Mari Eriksmoen offre à chaque instant la limpidité de sa voix, son agilité, son art du pianissimo et ce legato qui imprègne tout son chant de soprano aux origines nordiques. Avec sa perruque rousse, elle occupe la scène avec conviction et sa Romilda toute de jeunesse attire aisément tous les cœurs à elle.
Sa rivale Atalanta est incarnée par la séduction de Sophie Junker, elle aussi richement virtuose, aux aigus tout en transparence et cependant bien affirmés en projection. Son chant aérien semble comme glisser sur la musique de Haendel pour ne plus former qu’un tout indissociable.
La mezzo-soprano Cecilia Molinari s’empare du rôle plus discret d’Amastre avec beaucoup d’à-propos et d’efficacité. Sa ligne de chant bien installée la trouve à son meilleur dans les aspects plus dramatiques et vaillants du rôle.

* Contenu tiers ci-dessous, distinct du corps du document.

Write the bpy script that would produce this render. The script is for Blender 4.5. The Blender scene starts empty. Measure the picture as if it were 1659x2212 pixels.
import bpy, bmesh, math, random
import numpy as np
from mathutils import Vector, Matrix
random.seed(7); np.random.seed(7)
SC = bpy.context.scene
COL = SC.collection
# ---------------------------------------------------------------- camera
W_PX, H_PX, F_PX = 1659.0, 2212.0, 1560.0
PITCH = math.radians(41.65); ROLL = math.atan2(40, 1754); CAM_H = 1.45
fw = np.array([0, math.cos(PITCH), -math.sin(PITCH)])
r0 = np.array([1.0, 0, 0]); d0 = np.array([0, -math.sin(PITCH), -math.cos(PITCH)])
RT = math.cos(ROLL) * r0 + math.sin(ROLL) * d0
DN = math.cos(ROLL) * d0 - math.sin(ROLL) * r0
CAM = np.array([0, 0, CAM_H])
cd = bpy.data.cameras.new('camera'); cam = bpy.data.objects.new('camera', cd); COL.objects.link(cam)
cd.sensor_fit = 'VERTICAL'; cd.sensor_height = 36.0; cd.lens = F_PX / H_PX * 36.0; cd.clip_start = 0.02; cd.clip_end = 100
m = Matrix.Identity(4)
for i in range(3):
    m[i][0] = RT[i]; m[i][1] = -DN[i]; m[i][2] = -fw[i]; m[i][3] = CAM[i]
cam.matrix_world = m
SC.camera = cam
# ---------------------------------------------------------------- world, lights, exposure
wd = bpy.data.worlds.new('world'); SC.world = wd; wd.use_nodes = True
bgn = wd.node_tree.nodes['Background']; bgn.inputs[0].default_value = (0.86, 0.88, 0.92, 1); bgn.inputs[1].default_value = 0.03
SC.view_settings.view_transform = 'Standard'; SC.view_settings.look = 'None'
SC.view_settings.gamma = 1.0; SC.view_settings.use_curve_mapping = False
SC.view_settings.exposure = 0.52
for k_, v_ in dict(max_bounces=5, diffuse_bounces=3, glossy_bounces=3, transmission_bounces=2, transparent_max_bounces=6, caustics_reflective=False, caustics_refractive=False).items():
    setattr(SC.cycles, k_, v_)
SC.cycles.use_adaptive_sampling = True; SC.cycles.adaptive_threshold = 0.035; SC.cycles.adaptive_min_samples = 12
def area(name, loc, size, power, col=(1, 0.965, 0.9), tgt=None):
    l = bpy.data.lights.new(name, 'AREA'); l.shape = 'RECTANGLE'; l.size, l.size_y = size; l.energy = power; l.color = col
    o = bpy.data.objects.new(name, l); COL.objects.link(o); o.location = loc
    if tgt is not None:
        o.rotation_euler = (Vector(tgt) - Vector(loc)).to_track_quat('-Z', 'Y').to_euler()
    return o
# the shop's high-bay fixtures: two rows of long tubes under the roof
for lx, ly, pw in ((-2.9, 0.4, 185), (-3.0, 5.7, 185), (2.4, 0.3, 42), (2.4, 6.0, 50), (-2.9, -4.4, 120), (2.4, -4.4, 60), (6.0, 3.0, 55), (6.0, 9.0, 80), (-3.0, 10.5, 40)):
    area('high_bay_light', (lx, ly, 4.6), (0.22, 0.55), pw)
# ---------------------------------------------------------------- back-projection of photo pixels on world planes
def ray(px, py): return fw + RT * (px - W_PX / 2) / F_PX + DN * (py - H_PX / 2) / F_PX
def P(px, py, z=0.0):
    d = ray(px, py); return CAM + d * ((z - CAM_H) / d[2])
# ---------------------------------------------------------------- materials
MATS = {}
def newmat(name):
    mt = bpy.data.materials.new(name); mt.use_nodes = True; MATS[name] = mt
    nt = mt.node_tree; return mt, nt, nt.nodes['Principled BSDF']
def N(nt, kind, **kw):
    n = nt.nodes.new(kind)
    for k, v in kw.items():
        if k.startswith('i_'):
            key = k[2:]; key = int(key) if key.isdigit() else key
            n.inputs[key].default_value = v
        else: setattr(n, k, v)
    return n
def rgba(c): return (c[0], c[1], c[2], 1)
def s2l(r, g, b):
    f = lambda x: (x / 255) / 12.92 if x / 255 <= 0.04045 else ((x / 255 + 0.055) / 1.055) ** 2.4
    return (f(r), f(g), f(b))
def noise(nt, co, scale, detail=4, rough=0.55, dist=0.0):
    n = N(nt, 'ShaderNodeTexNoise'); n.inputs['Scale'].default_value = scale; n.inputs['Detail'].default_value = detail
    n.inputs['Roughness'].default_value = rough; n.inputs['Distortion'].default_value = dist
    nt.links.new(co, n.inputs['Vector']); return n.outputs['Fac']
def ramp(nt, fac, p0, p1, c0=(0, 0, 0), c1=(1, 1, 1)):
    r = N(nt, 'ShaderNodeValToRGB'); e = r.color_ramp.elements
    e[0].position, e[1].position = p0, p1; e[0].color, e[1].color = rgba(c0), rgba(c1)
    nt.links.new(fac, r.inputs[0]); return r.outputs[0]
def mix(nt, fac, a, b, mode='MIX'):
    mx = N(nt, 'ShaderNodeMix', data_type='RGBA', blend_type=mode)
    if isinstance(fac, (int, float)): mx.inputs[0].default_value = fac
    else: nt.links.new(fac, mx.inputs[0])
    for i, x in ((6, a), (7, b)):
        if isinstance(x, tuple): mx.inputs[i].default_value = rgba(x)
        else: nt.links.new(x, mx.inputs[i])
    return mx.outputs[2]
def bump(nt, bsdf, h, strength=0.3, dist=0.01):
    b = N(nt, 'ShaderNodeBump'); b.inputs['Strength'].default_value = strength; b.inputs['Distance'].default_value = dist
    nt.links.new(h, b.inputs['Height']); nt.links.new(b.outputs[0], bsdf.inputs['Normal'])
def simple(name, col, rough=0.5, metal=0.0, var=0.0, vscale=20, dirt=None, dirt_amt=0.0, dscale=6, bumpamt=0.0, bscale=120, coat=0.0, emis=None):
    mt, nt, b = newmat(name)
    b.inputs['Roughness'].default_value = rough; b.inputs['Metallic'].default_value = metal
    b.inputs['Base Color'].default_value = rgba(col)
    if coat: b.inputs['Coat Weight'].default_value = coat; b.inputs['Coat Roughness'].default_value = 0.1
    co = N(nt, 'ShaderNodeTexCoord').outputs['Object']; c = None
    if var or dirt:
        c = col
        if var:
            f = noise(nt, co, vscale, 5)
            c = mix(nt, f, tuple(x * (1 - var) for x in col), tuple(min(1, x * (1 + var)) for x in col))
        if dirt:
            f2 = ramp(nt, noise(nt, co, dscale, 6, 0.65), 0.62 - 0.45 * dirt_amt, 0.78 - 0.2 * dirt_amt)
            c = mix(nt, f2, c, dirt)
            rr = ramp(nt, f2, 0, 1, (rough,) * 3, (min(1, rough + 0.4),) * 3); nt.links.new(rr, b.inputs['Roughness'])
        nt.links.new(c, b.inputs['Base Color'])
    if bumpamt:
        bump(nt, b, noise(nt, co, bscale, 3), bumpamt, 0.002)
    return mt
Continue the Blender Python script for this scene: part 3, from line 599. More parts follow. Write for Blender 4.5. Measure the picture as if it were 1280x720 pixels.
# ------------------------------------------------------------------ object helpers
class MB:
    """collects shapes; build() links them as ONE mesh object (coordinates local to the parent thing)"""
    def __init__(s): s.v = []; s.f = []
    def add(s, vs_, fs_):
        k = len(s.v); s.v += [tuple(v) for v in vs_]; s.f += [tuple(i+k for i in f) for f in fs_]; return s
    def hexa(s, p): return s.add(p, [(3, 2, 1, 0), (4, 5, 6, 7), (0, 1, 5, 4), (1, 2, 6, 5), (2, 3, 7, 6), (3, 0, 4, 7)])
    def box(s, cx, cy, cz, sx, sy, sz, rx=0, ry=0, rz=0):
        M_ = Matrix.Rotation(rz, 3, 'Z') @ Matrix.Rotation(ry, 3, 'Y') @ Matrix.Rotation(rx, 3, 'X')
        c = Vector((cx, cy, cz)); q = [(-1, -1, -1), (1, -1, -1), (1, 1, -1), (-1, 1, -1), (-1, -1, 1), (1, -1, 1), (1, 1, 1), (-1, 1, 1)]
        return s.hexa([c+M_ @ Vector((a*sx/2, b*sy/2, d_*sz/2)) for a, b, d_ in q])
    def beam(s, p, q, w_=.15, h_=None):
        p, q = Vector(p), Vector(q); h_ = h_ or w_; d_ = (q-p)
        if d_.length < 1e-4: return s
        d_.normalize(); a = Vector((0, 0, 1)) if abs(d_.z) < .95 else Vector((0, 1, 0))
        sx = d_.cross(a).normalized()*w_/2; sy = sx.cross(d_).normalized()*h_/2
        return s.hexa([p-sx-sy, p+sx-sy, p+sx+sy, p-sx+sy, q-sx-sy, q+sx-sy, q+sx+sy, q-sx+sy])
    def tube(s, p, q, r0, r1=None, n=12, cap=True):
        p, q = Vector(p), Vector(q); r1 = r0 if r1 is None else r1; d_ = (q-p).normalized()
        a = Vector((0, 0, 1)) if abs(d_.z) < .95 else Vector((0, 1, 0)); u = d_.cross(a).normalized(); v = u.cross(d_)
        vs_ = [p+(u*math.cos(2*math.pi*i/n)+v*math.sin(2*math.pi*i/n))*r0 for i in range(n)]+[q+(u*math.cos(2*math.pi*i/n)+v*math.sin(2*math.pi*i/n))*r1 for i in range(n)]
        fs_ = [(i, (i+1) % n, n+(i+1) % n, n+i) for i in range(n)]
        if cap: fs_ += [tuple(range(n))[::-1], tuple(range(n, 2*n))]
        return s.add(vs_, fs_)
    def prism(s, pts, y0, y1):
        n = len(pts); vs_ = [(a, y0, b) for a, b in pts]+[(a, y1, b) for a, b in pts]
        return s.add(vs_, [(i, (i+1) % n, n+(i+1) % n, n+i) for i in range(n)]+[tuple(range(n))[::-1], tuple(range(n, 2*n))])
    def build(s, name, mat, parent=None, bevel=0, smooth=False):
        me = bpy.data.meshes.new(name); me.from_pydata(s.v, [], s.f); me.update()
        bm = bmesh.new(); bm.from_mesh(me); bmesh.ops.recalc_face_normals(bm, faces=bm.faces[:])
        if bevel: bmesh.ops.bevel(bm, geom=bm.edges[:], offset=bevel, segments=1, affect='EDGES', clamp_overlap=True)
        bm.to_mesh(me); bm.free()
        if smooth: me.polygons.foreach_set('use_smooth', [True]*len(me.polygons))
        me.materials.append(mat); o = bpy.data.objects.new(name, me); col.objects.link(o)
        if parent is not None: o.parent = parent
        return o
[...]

La basse Luigi de Donato, spécialiste du chant baroque, déroule sa voix chaleureuse en Ariodate, tandis que Riccardo Novaro, baryton, se charge avec volupté et facilité du rôle bouffe et truculent d’Elviro.
Malgré l’introduction d’instruments anciens -théorbe ou basson baroque- et de deux clavecins pour le continuo, l’Orchestre de l’Opéra de Rouen Normandie demeure un instrument moderne et puissant, éloigné des ensembles spécialisés qui officient habituellement dans ce type de répertoire de musique baroque. Sous la baguette de David Bates, l’orchestre sonne un peu fort et développe un son dense, très plein, auquel l’auditeur n’est plus guère habitué aujourd’hui dans Haendel. Pour autant, David Bates vient plus que seconder le plateau vocal, couvrant il est vrai à un ou deux moments les voix féminines, mais impulsant une dynamique, une énergie qui s’accorde pleinement avec la mise en scène proposée.
Le public marque sa pleine satisfaction devant cette représentation somme toute peu conventionnelle de Serse mais qui avance comme sur des roulettes.